We lift up your heartache before the Lord, knowing how deeply painful it is to endure such treatment from your own child. The Scriptures remind us that even in the most broken relationships, God’s power to transform hearts is greater than any human struggle. Proverbs 22:6 instructs us to "train up a child in the way he should go, and when he is old he will not depart from it." Yet we also know that every person bears responsibility for their own choices, and the enemy seeks to twist even the purest love into bitterness.
Your daughter’s behavior, as described, reflects a heart hardened by pride and self-centeredness—traits the Bible condemns. Philippians 2:3-4 calls believers to "do nothing through rivalry or conceit, but in humility count others better than yourselves, looking not to your own interests but to the interests of others." Narcissism is a rebellion against this divine command, and we must pray fervently for her repentance and the breaking of any spiritual strongholds in her life. Ephesians 6:12 reminds us that "our struggle is not against flesh and blood, but against... the spiritual forces of wickedness in the heavenly places."
Yet even as we pray for her, we must also speak truth to you: you cannot *earn* her love or approval, no matter how desperately you try. Your worth is found in Christ alone, who loves you perfectly (1 John 3:1). The Lord sees your tears and your faithfulness in the face of her cruelty. Psalm 34:18 assures us that "Yahweh is near to those who have a broken heart, and saves those who have a crushed spirit." Do not let her sin define your peace—guard your heart against resentment, for bitterness will only destroy *you* (Hebrews 12:15). Forgive her, not because she deserves it, but because Christ has forgiven you (Colossians 3:13).
Now, let us pray:
Heavenly Father, we come before You in the mighty name of Jesus, lifting up this mother’s deep sorrow. Lord, You see the wounds inflicted by her daughter’s hatred, the exhaustion of her efforts to reconcile, and the grief of a love rejected. We ask You to intervene supernaturally in her daughter’s life. Break the spirit of narcissism—this pride, this hardness of heart—that has taken root. Convict her by Your Holy Spirit of her sin, that she may see her need for repentance and turn to You in brokenness. Soften her heart, Lord, and replace her hatred with Your love.
We also pray for this mother’s protection—emotionally, spiritually, and even physically if needed. Give her wisdom to know when to speak, when to set boundaries, and when to remain silent (Ecclesiastes 3:7). Surround her with Your peace that surpasses understanding (Philippians 4:7), and remind her that her identity is not in her daughter’s approval but in Your unfailing love.

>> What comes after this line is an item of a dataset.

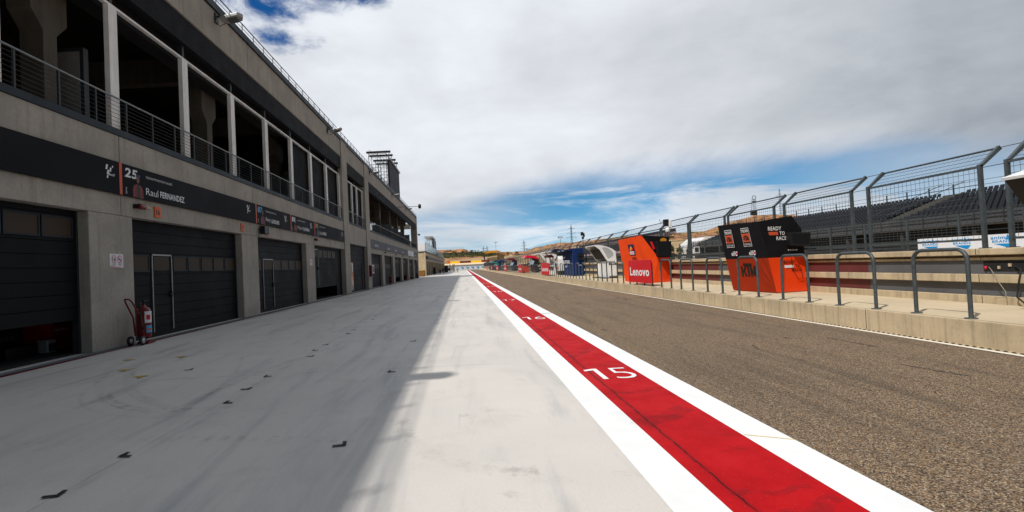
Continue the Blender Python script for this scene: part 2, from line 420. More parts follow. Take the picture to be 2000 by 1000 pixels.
def text_into(mb, s, org, xv, yv, w, h, m=0, bold=0., shear=0., thick=.002):
    """letters fitted to a w x h box with its lower left corner at org, xv and yv the box's unit axes"""
    V, Fc = text_geo(s, bold, shear)
    xs = [v.x for v in V]; ys = [v.y for v in V]
    x0, x1, y0, y1 = min(xs), max(xs), min(ys), max(ys)
    o, X, Y = Vector(org), Vector(xv).normalized(), Vector(yv).normalized(); Z = X.cross(Y)
    vs = [o + X * ((v.x - x0) / (x1 - x0) * w) + Y * ((v.y - y0) / (y1 - y0) * h) + Z * thick for v in V]
    mb.add(vs, Fc, m)
def plate(mb, org, xv, yv, w, h, m=0, off=.0):
    o, X, Y = Vector(org), Vector(xv).normalized(), Vector(yv).normalized(); o = o + X.cross(Y) * off
    mb.quad(o, o + X * w, o + X * w + Y * h, o + Y * h, m)
def lettering(name, parent, s, org, xv, yv, w, h, mt, bold=0., shear=0., thick=.003):
    b = MB(); text_into(b, s, org, xv, yv, w, h, 0, bold, shear, thick); return b.build(name, mt, parent, recalc=False)
def ellipse(mb, c, xv, yv, a, b, m=0, off=0., n=20, hole=0.):
    c, X, Y = Vector(c), Vector(xv).normalized(), Vector(yv).normalized(); Z = X.cross(Y); c = c + Z * off
    o = [c + X * (a * math.cos(2 * math.pi * i / n)) + Y * (b * math.sin(2 * math.pi * i / n)) for i in range(n)]
    if hole:
        q = [c + (p - c) * hole for p in o]
        for i in range(n): mb.quad(o[i], o[(i + 1) % n], q[(i + 1) % n], q[i], m)
    else: mb.add(o, [tuple(range(n))], m)

# ================================================================== SETTING
X_A, X_R0, X_R1, X_B = 1.085, 1.395, 2.09, 2.395       # edges of the white-red-white stripe
XK, ZK, XW = 6.9, .35, 8.96
def sheet(x0, x1, y0, y1, z, n=1):
    mb = MB(); st = (y1 - y0) / n
    for i in range(n): mb.quad((x0, y0 + i * st, z), (x1, y0 + i * st, z), (x1, y0 + (i + 1) * st, z), (x0, y0 + (i + 1) * st, z))
    return mb
struct('ground', sheet(-1500, 1500, -200, 2500, -.12), 'dry_ground')
struct('paddock_apron', sheet(-24, 1.7, -30, 238, 0.), 'apron_concrete')
struct('pit_lane', sheet(1.7, 6.9, -30, 238, -.002), 'pit_asphalt')
struct('red_stripe', sheet(X_R0, X_R1, -30, 236, .005), 'red_paint')
wl = sheet(X_A, X_R0, -30, 236, .006); wl.quad((X_R1, -30, .006), (X_B, -30, .006), (X_B, 236, .006), (X_R1, 236, .006))
struct('white_stripes', wl, 'white_paint')
struct('kerb_line', sheet(6.70, 6.785, -30, 236, .004), 'thin_white_paint')
dm = MB(); dm.quad((6.785, -30, .003), (6.9, -30, .003), (6.9, 236, .003), (6.785, 236, .003), 0)
for i in range(260):
    for r_ in (6.80, 6.845): dm.box(r_, r_ + .028, 4 + i * .1 + (0 if r_ < 6.82 else .05), 4.045 + i * .1 + (0 if r_ < 6.82 else .05), .0035, .0065, 1)
struct('drain_channel', dm, ['kerb_concrete', 'dark_void'])
struct('threshold_strip', sheet(-7.72, -7.50, -30, 87, .008), 'threshold')
struct('red_edge_line', sheet(-7.50, -7.39, -30, 87, .006), 'ext_red')
kb = MB(); kb.box(XK, 9.3, -30, 236, -.1, ZK); o = kb.build('pit_wall_walkway', 'kerb_concrete', bevel=.012); tag(o, kind='structure')
mat('walk_slab', rgb(196, 180, 152), .85, .12, .9)
struct('walkway_surface', sheet(6.96, 8.93, -30, 235.9, ZK + .003), 'walk_slab')
struct('race_track', sheet(9.3, 28.6, -30, 420, -.02), 'track_asphalt')
struct('track_verge', sheet(28.6, 36, -30, 420, -.03), 'dry_ground')
# painted bay numbers
for s_, yc, w_ in (('15', 6.06, .47), ('16', 12.95, .47), ('17', 20.2, .47), ('18', 27.4, .47), ('19', 34.6, .47), ('20', 41.9, .47)):
    b = MB()
    if s_[0] == '1': b.quad((1.585, yc, .0085), (1.645, yc, .0085), (1.645, yc + .60, .0085), (1.585, yc + .60, .0085)); b.add([(1.585, yc + .60, .0087), (1.585, yc + .51, .0087), (1.47, yc + .47, .0087), (1.47, yc + .55, .0087)], [(0, 3, 2, 1)])
    else: text_into(b, s_[0], (1.46, yc, .0075), (1, 0, 0), (0, 1, 0), .2, .62, 0, .0, 0, .001)
    text_into(b, s_[1], (1.76, yc, .0075), (1, 0, 0), (0, 1, 0), .26, .60, 0, -.014, 0, .001)
    struct('painted_number', b, 'white_paint')
# hairline paint ticks across the white stripe
b = MB(); b.quad((2.1, 3.98, .0085), (2.39, 3.83, .0085), (2.39, 3.845, .0085), (2.1, 3.995, .0085)); struct('survey_tick', b, 'tick_paint')
b = MB(); b.quad((2.1, 14.3, .0085), (2.39, 14.3, .0085), (2.39, 14.36, .0085), (2.1, 14.36, .0085)); struct('survey_tick', b, 'print_navy')
# tyre marks
def ribbon(pts, w, mb, z=.0045):
    pts = [Vector((p[0], p[1], z)) for p in pts]
    for i in range(len(pts) - 1):
        def nrm(k):
            t = (pts[min(k + 1, len(pts) - 1)] - pts[max(k - 1, 0)]).normalized(); return Vector((-t.y, t.x, 0)) * w / 2
        mb.quad(pts[i] - nrm(i), pts[i] + nrm(i), pts[i + 1] + nrm(i + 1), pts[i + 1] - nrm(i + 1))
def arc(cx, cy, rx, ry, a0, a1, n=24): return [(cx + rx * math.cos(R(a0 + (a1 - a0) * i / n)), cy + ry * math.sin(R(a0 + (a1 - a0) * i / n))) for i in range(n + 1)]
tm = MB()
for k in (0, .09, .30): ribbon(arc(-3.0, 8.7, 2.2 + k, 3.1 + k, 165, 290), .05, tm)
ribbon(arc(-1.2, 13, 5.2, 8, 200, 250), .14, tm, .0055); ribbon(arc(-1.6, 13, 5.2, 8, 200, 250), .14, tm, .0065)
for i in range(26):
    x0 = random.uniform(-6.8, .6); y0 = random.uniform(3, 60); a = random.gauss(0, .12); L = random.uniform(1.5, 7)
    cv = random.uniform(-.06, .06); pts = [(x0 + math.sin(a + cv * t) * t, y0 + t * 1.) for t in [L * j / 10 for j in range(11)]]
    ribbon(pts, random.uniform(.05, .16), tm, .0045 + i * .0001)
for i in range(9):
    y0 = 9 + i * 2.9 + random.uniform(-1, 1); x0 = random.uniform(-3.5, -.5); k_ = random.uniform(.1, .3)
    ribbon([(x0 + j * .25, y0 + j * k_ + math.sin(j * .2) * .3) for j in range(10)], .05, tm, .0072 + i * .0001)
pa = arc(.35, 5.0, 1.0, 1.5, 185, 275, 44)
for i in range(0, 44, 1):
    if i % 2: ribbon([pa[i], pa[i + 1]], .17, tm, .0044)
    else: ribbon([pa[i], pa[i + 1]], .11, tm, .0043)
pa = arc(-5, 1.6, 8.2, 3.1, 60, 110, 90)
for i in range(90):
    if i % 2: ribbon([pa[i], pa[i + 1]], .14, tm, .0042)
for x0, y0, w_ in ((.9, 3.4, .5), (-.1, 4.9, .12), (.1, 5.1, .1), (.6, 6.3, .1), (-.4, 5.9, .1), (.2, 3.2, .08)):
    ribbon([(x0, y0), (x0 + w_, y0 - .12)], .09, tm, .0041)
struct('tyre_marks', tm, 'tyre_rubber_film')
tm = MB()
for i in range(44):
    x0 = random.uniform(2.6, 6.3); y0 = 5 + 75 * random.random() ** 1.3; L = random.uniform(.12, .9) * (1 + y0 / 25); w = random.uniform(.03, .09)
    k_ = random.uniform(-.03, .05); ribbon([(x0 + t * k_, y0 + L * t / 5) for t in range(6)], w, tm, .002 + i * .00004)
struct('rubber_streaks', tm, 'tyre_rubber_dark')
tm = MB()
for x0, y0, x1, y1, w in ((1.42, 4.32, 2.0, 4.75, .20), (1.42, 5.35, 2.07, 5.5, .12), (1.5, 7.5, 2.05, 8.3, .14), (1.5, 3.0, 2.0, 3.05, .06), (1.42, 10.5, 2.0, 11.5, .2), (1.6, 2.7, 2.05, 2.9, .1)):
    ribbon([(x0 + (x1 - x0) * i / 10, y0 + (y1 - y0) * i / 10 + .03 * math.sin(i * .9)) for i in range(11)], w, tm, .0078)
M, N, B, P = custom('scuff_film')
a = N.m('MULTIPLY', N.ss(N.noise(P, 7., 7, .7), .34, .62), .2)
B.inputs['Base Color'].default_value = (.06, .008, .012, 1); B.inputs['Roughness'].default_value = .8; N.put(B.inputs['Alpha'], a)
struct('red_stripe_scuffs', tm, 'scuff_film')
# black tape corner marks on the apron
TAPE = [(-2.8, 3.44), (-2.79, 4.16), (-1.06, 4.18), (-2.7, 5.77), (-2.79, 6.43), (-2.79, 7.18), (-4.35, 8.01), (-1.05, 7.1), (-2.68, 8.75), (-2.78, 9.42), (-2.78, 10.09), (-2.69, 11.76), (-2.74, 12.45), (-2.7, 14.99), (-1.05, 10.02), (-2.86, 16.34)]
names_ = ['nearest the bottom left corner', 'second nearest the bottom left corner', 'nearest the shadow edge', 'first of the middle trio', 'second of the middle trio', 'third of the middle trio', 'alone towards the garage doors', 'just inside the shadow edge', 'fourth step up the row', 'fifth step up the row', 'sixth step up the row', 'seventh step up the row', 'eighth step up the row', 'ninth step up the row', 'small and far inside the shadow edge', 'farthest of the row']
for i, (x_, y_) in enumerate(TAPE):
    b = MB(); s1 = 1 if i % 2 == 0 else -1; r1 = random.Random(i); a = r1.uniform(-.2, .2)
    def rp(u, v): u, v = u * .78, v * .78; return (x_ + u * math.cos(a) - v * math.sin(a), y_ + u * math.sin(a) + v * math.cos(a), .0105)
    for (u0, u1, v0, v1) in ((-.09, .05, -.02, .02), (.01 * s1 if s1 > 0 else -.09, .05 if s1 > 0 else -.05, .02, .11)):
        q = [rp(u0, v0), rp(u1, v0), rp(u1, v1), rp(u0, v1)]
        b.prism([(p[0], p[1], .009) for p in q], (0, 0, .002))
    tag(b.build('tape_mark', 'tape', loc=(x_, y_, 0)), 'black tape corner mark on the shaded concrete, ' + names_[i], 'tape mark', 'black tape marks on the apron')
for x_, y_ in [(-6.18, 9.32), (-5.54, 8.25), (-4.88, 7.61), (-5.25, 9.39)]:
    b = MB(); b.quad((x_ - .1, y_, .0105), (x_ + .1, y_ + .04, .0105), (x_ + .1, y_ + .09, .0105), (x_ - .1, y_ + .05, .0105)); b.quad((x_ + .02, y_ - .1, .0105), (x_ + .07, y_ - .1, .0105), (x_ + .07, y_ + .02, .0105), (x_ + .02, y_ + .02, .0105))
    struct('yellow_paint_mark', b, 'yellow_paint')

# far terrain at the end of the lane
def terrain(name, rows, mt, x0, x1, nx=60, amp=0., seed=0, curve=0.):
    rnd = random.Random(seed); mb = MB(); vs = []
    for (yy, zz_) in rows:
        for i in range(nx + 1):
            x_ = x0 + (x1 - x0) * i / nx
            vs.append((x_, yy + amp * rnd.uniform(-1, 1) - curve * (x_ / 100) ** 2, zz_ + amp * rnd.uniform(-.5, .5)))
    n = nx + 1
    fs = [(j * n + i, j * n + i + 1, (j + 1) * n + i + 1, (j + 1) * n + i) for j in range(len(rows) - 1) for i in range(nx)]
    mb.add(vs, fs, 0, True)
    return struct(name, mb, mt)
terrain('gravel_bed', [(262, .6), (276, 1.9), (300, 3.9)], 'wall_beige', -160, 34, 20)
terrain('bend_asphalt', [(246.5, -.1), (262, .62), (284, 2.8)], 'track_asphalt', -160, 27, 20)
terrain('earth_bank', [(301.5, 3.6), (312, 5.4), (330, 7.0), (350, 9.6), (362, 10.8), (430, 11.0)], 'ochre_hill', -260, 60, 90, .5, 3)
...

Father, we rebuke any lies the enemy has whispered to either of them—lies of worthlessness, of hopelessness, or of justification for this sin. Let truth prevail. If there are generational sins or curses at work, we break their power in Jesus’ name. Restore what the locusts have eaten (Joel 2:25), and bring beauty from these ashes (Isaiah 61:3).
We ask all this in the name of Jesus Christ, our Redeemer and Healer, who alone can mend what is broken. Amen.

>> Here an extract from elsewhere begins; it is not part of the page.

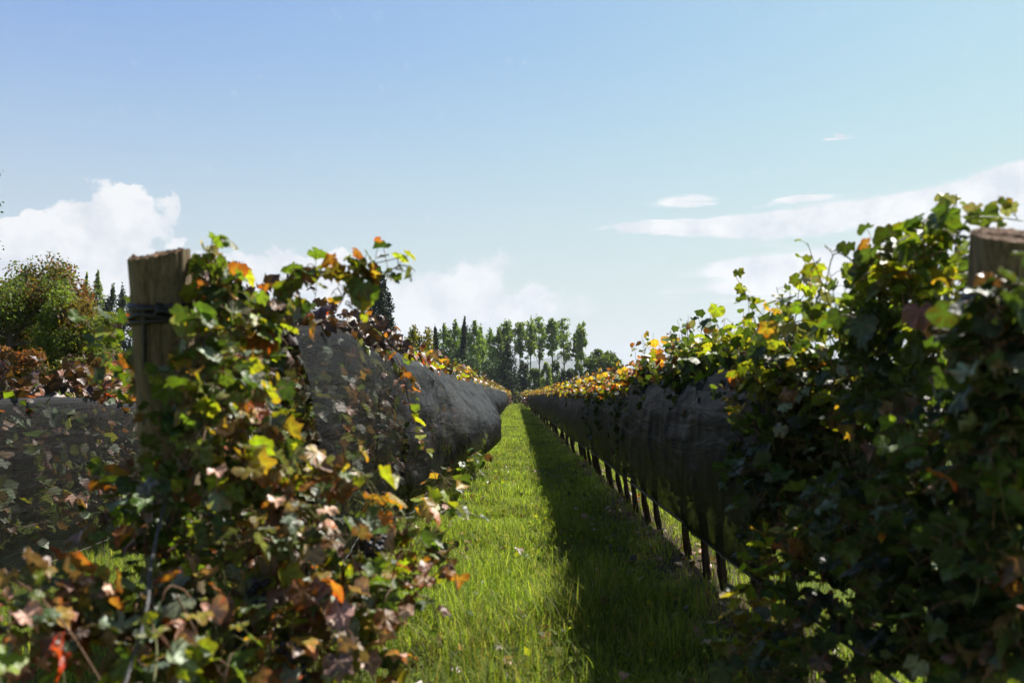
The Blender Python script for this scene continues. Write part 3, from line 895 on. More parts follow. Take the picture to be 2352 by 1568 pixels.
sm = lambda a, b, x: np.clip((x - a) / (b - a), 0, 1) ** 2 * (3 - 2 * np.clip((x - a) / (b - a), 0, 1))
bul = lambda Y: .66 * sm(6.5, 14.5, Y) * (1 - .8 * sm(16, 34, Y)) + .05 * np.sin(Y * 1.7) + .1 * sm(30, 36, Y) * np.sin(Y * .8) ** 2
net('left_thin', 'thin see-through black bird net over leaves of the left row, nearest stretch', LEFT_X, 4.1, 7.45, 1.86, .48, .40, .41, M_net_l, bulge_r=bul, seed=2, fold=.014)
net('left_thick', 'dense black bird net bulging from the left row towards the grass aisle', LEFT_X, 7.3, 92, 1.86, .44, .40, .40, M_net_d, bulge_r=bul, seed=5, fold=.045)
net('right', 'long shaded black bird net hung along the right row above bare trunks', RIGHT_X, 4.3, 92, 1.67, .47, .28, .34, M_net_r, bulge_l=lambda Y: .035 * np.sin(Y * .35), seed=9, fold=.018, )
net('back', 'pale-lit black net with a taut top band on the row seen past the left post', BACK_X, 5.2, 18, 1.47, .10, .36, .40, M_net_b, seed=14, fold=.012, hem=True)

# ------------------------------------------------------------------ posts, ties, wire, hose


def post(label, top, base, r, cut, seed, with_tie, rag=.004):
    """a round wooden end post leaning out of its row; cut = (slope across, slope towards the viewer)"""
    top, base = np.array(top), np.array(base)
    root = empty('end_post', base, label, 'post', 'wooden end posts')
    ax = top - base
    Lh = np.linalg.norm(ax)
    S, K = 96, 40
    rr = np.random.default_rng(seed)
    ang = np.arange(S) / S * 2 * np.pi
    groove = np.zeros(S)
    for a, w, dpt in zip(rr.uniform(0, 6.28, 16), rr.uniform(.02, .06, 16), rr.uniform(.002, .008, 16)):
        dd = np.abs((ang - a + np.pi) % (2 * np.pi) - np.pi)
        groove -= dpt * np.exp(-(dd / w) ** 2)
    t = np.linspace(-.02, 1, K)
    A, Tt = np.meshgrid(ang, t)
    nz = fbm(np.stack([np.cos(A) * 3, np.sin(A) * 3, Tt * 4], -1), 2, seed) * .004
    R = r * (1.06 - .06 * Tt) + groove[None] * (.5 + .5 * np.clip(Tt, 0, 1)) + nz
    c = base[None, None] + ax[None, None] * Tt[..., None]
    V = c + np.stack([np.cos(A) * R, np.sin(A) * R, 0 * R], -1)
    ragged = fbm(np.stack([np.cos(ang) * 9, np.sin(ang) * 9, ang * 0], -1), 3, seed) * rag
    V[-1, :, 2] += np.cos(ang) * r * cut[0] + np.sin(ang) * r * cut[1] + ragged
    V[-2, :, 2] += (np.cos(ang) * r * cut[0] + np.sin(ang) * r * cut[1]) * .6
    rim = V[-1].copy()
    # worn arris
    V = V.reshape(-1, 3) - base
    i, j = np.meshgrid(np.arange(K - 1), np.arange(S), indexing='ij')
    q = np.stack([i * S + j, i * S + (j + 1) % S, (i + 1) * S + (j + 1) % S, (i + 1) * S + j], -1).reshape(-1, 4)
    obj('shaft', mesh_np('shaft', V, [q]), M_post, root)
    ks = np.linspace(1, .04, 14)
    cen = rim.mean(0)
    rings = []
    for k in ks:
        p = cen + (rim - cen) * k
        p[:, 2] += (fbm(p * 55, 3, seed + 2) * rag * 1.6 + rr.normal(0, rag * .35, S)) * (0 if k == 1 else 1) + groove * .0
        rings.append(p)
    cv = np.concatenate(rings) - base
    i, j = np.meshgrid(np.arange(len(ks) - 1), np.arange(S), indexing='ij')
    q = np.stack([i * S + j, i * S + (j + 1) % S, (i + 1) * S + (j + 1) % S, (i + 1) * S + j], -1).reshape(-1, 4)
    obj('sawn_top', mesh_np('sawn_top', cv, [q, (13 * S + np.arange(S))[None]], smooth=False), M_end, root)
    # twine wrapped round below the top, its knot and tail
    parts = []
    axn = ax / Lh
    for k, (z0, tilt, ph) in enumerate(((.18, .10, .3), (.205, -.07, 1.), (.225, .05, 2.2), (.17, .13, .1), (.24, -.03, 4), (.215, .09, 5.2))):
        a = np.linspace(0, 2 * np.pi, 49)
        tt = 1 - z0 / Lh
        c = base + ax * tt
        rr_ = r + .007 + .003 * np.sin(a * 3 + k)
        pts = np.stack([c[0] + np.cos(a) * rr_, c[1] + np.sin(a) * rr_, c[2] + tilt * r * 2.2 * np.sin(a + ph)], 1)
        pts += axn * 0
        parts.append(tubes(pts[None], .0085, .0085, 6)[:2] + (None,))
    a0 = with_tie
    c = base + ax * (1 - .2 / Lh)
    kn = c + np.array([math.cos(a0) * (r + .012), math.sin(a0) * (r + .012), 0])
    for k in range(5):
        d = rr.normal(0, 1, 3)
        loop = [kn + rr.normal(0, .012, 3) for _ in range(5)]
        parts.append(tubes(smooth_path(loop, 16)[None], .006, .005, 6)[:2] + (None,))
    kn_side = kn + np.array([math.sin(-a0) * .0, 0, 0])
    tail = smooth_path([kn, kn + np.array([.03, -.012, -.012]), kn + np.array([.07, -.005, -.03]), kn + np.array([.115, .01, -.075])], 12)
    parts.append(tubes(tail[None], .006, .004, 6)[:2] + (None,))
    down = [c + np.array([math.cos(a0 - .5) * (r + .008), math.sin(a0 - .5) * (r + .008), 0]) - ax / Lh * s - np.array([s * .05, 0, 0]) for s in (0, .06, .12, .2)]
    parts.append(tubes(smooth_path(down, 12)[None], .008, .006, 6)[:2] + (None,))
    V, po, _ = merge(parts)
    obj('twine_tie', mesh_np('twine_tie', V - base, po), M_tie, root)
    return root


pt = P(366, 585, 3.0)
post('weathered round wooden post at left with ragged slanting sawn top and black twine', pt, (LEFT_X + .06, 3.42, 0), .1, (.17, .27), 3, -1.25, rag=.006)
pt = P(2320, 540, 2.38)
post('dark shaded wooden post cut off by the right edge, flat brown sawn top', pt, (RIGHT_X - .06, 2.86, 0), .1, (.0, .40), 8, -1.6, rag=.0025)


def guy(label, pts, r=.0026, n=3, turns=26):
    K = 160
    c = smooth_path(pts, K)
    T = nrm(np.gradient(c, axis=0))
    A = nrm(np.cross(T, [0.3, .9, .1]))
    B = np.cross(T, A)
    a = np.linspace(0, turns * 2 * np.pi, K)[:, None]
    parts = []
    for k in range(n):
        parts.append(tubes((c + r * 1.1 * (np.cos(a + k * 2.09) * A + np.sin(a + k * 2.09) * B))[None], r, r, 5)[:2] + (None,))
    V, po, _ = merge(parts)
    base = np.array(pts[-1])
    o = obj('guy_wire', mesh_np('guy_wire', V - base, po), M_steel, None, base)
    tag(o, label, 'guy wire')
    return o


guy('twisted grey steel guy wire slanting down from the left post through the leaves', [P(425, 1055, 2.95), P(385, 1140, 2.72), P(350, 1280, 2.42), P(290, 1560, 2.05), (-.93, 1.1, 0.02)])

hp = np.stack([np.full(60, RIGHT_X - .13), np.linspace(2.2, 60, 60) ** 1.0, .41 + .012 * np.sin(np.linspace(0, 40, 60))], 1)
V, po, _ = tubes(hp[None], .009, .009, 7)
o = obj('drip_hose', mesh_np('drip_hose', V - hp[0], po), M_hose, None, hp[0])
tag(o, 'thin black drip hose running along the trunks beneath the right net', 'hose')

# ------------------------------------------------------------------ ground and grass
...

Finally, we urge you: do not walk this path alone. Seek a biblical counselor or a mature believer who can support you in setting godly boundaries. Love does not mean enabling sin (1 Corinthians 13:6), and sometimes the most loving act is to step back and allow the Holy Spirit to work without your interference. Trust that God is sovereign over this situation, even when you cannot see the way forward. He is able to do immeasurably more than we ask or imagine (Ephesians 3:20). Stand firm in faith, beloved. The battle is the Lord’s.